* **Raw data**
= = = = =

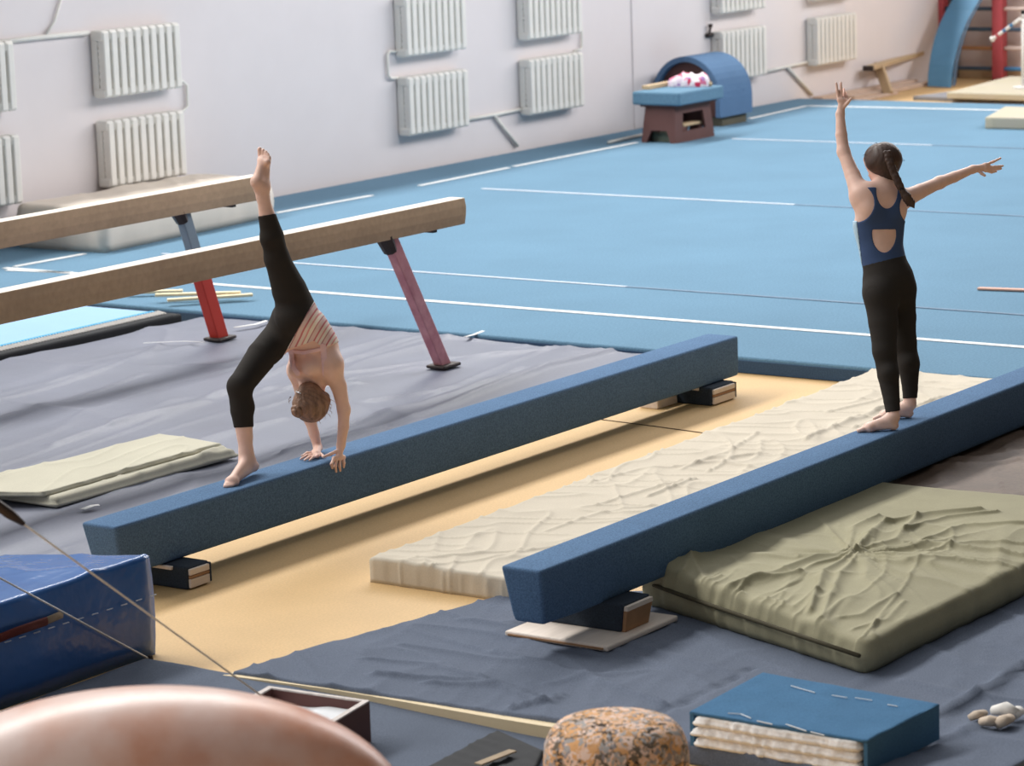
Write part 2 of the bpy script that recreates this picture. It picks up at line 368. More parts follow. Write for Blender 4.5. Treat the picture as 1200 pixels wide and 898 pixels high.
# ================================================================== LEFT: GREY MATS, TRAMPOLINE, HIGH BEAMS
ln = lambda z, *p: [W(a, b, z) for a, b in p]
seam = creases([
    (ln(.08, (0, 490), (90, 465), (165, 438)), .008, .03), (ln(.08, (130, 500), (200, 468), (300, 455), (420, 452)), .010, .07),
    (ln(.08, (330, 530), (480, 490), (560, 458), (640, 430), (740, 405)), .016, .04), (ln(.08, (390, 500), (470, 478), (600, 440)), .012, .05),
    (ln(.08, (270, 560), (360, 522), (450, 500)), .012, .04), (ln(.08, (170, 540), (270, 505), (330, 490)), .010, .06),
    (ln(.08, (480, 392), (600, 400), (650, 395)), .010, .04), (ln(.08, (400, 425), (470, 400), (520, 388)), .010, .05), (ln(.08, (400, 440), (520, 420), (640, 408)), .012, .07),
    (ln(.08, (0, 470), (120, 430), (240, 400)), .008, .08), (ln(.08, (60, 520), (150, 495), (240, 470)), .012, .07), (ln(.08, (150, 635), (260, 590), (310, 570)), .012, .04),
    (ln(.08, (430, 470), (560, 450), (610, 432)), .012, .05)])
def hf_grey(x, y): return seam(x, y)*1.5+.020*fold(x, y, .25, 1.3, .45, 3, 5)+.010*fold(x, y, .1, 1.6, .2, 6, 8)+.016*(vnoise(x*1.4, y*1.6, 4)-.5)+.004*(vnoise(x*4, y*6, 9)-.5)
gm = slab('landing_mat_cover', [(8.4, 9.25), (15.28, 9.25), (15.28, 13.34), (8.4, 13.34)], 0, .07, 300, 200, hf_grey, m_vinyl, r=.03)
tag(gm, 'wide wrinkled grey vinyl cover over the landing mats under the high beams', 'mat')
for i, (pts, lab) in enumerate((([(168, 402), (215, 400), (240, 401)], 'chalk smear on the grey mat left of the red leg'), ([(275, 384), (300, 380), (312, 376)], 'white tape strip on the grey mat right of the red leg'),
        ([(97, 597), (108, 593), (116, 592)], 'white scuff of torn tape on the grey mat by the folded mat'), ([(545, 395), (556, 392), (566, 388)], 'white torn tape on the grey mat right of the maroon leg'))):
    bm = bmesh.new(); P = [W(a, b, .1) for a, b in pts]; add_tube(bm, P, (.007, .016, .02, .014)[i], 8, True, (1, .15)); o = obj('tape_scrap', bm, m_tape, None, True); tag(o, lab, 'tape')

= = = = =

Return each line exactly as written. Any picture gets left out.

* **Solution for this task**
Write part 2 of the bpy script that recreates this picture. It picks up at line 368. More parts follow. Write for Blender 4.5. Treat the picture as 1200 pixels wide and 898 pixels high.
# ================================================================== LEFT: GREY MATS, TRAMPOLINE, HIGH BEAMS
ln = lambda z, *p: [W(a, b, z) for a, b in p]
seam = creases([
    (ln(.08, (0, 490), (90, 465), (165, 438)), .008, .03), (ln(.08, (130, 500), (200, 468), (300, 455), (420, 452)), .010, .07),
    (ln(.08, (330, 530), (480, 490), (560, 458), (640, 430), (740, 405)), .016, .04), (ln(.08, (390, 500), (470, 478), (600, 440)), .012, .05),
    (ln(.08, (270, 560), (360, 522), (450, 500)), .012, .04), (ln(.08, (170, 540), (270, 505), (330, 490)), .010, .06),
    (ln(.08, (480, 392), (600, 400), (650, 395)), .010, .04), (ln(.08, (400, 425), (470, 400), (520, 388)), .010, .05), (ln(.08, (400, 440), (520, 420), (640, 408)), .012, .07),
    (ln(.08, (0, 470), (120, 430), (240, 400)), .008, .08), (ln(.08, (60, 520), (150, 495), (240, 470)), .012, .07), (ln(.08, (150, 635), (260, 590), (310, 570)), .012, .04),
    (ln(.08, (430, 470), (560, 450), (610, 432)), .012, .05)])
def hf_grey(x, y): return seam(x, y)*1.5+.020*fold(x, y, .25, 1.3, .45, 3, 5)+.010*fold(x, y, .1, 1.6, .2, 6, 8)+.016*(vnoise(x*1.4, y*1.6, 4)-.5)+.004*(vnoise(x*4, y*6, 9)-.5)
gm = slab('landing_mat_cover', [(8.4, 9.25), (15.28, 9.25), (15.28, 13.34), (8.4, 13.34)], 0, .07, 300, 200, hf_grey, m_vinyl, r=.03)
tag(gm, 'wide wrinkled grey vinyl cover over the landing mats under the high beams', 'mat')
for i, (pts, lab) in enumerate((([(168, 402), (215, 400), (240, 401)], 'chalk smear on the grey mat left of the red leg'), ([(275, 384), (300, 380), (312, 376)], 'white tape strip on the grey mat right of the red leg'),
        ([(97, 597), (108, 593), (116, 592)], 'white scuff of torn tape on the grey mat by the folded mat'), ([(545, 395), (556, 392), (566, 388)], 'white torn tape on the grey mat right of the maroon leg'))):
    bm = bmesh.new(); P = [W(a, b, .1) for a, b in pts]; add_tube(bm, P, (.007, .016, .02, .014)[i], 8, True, (1, .15)); o = obj('tape_scrap', bm, m_tape, None, True); tag(o, lab, 'tape')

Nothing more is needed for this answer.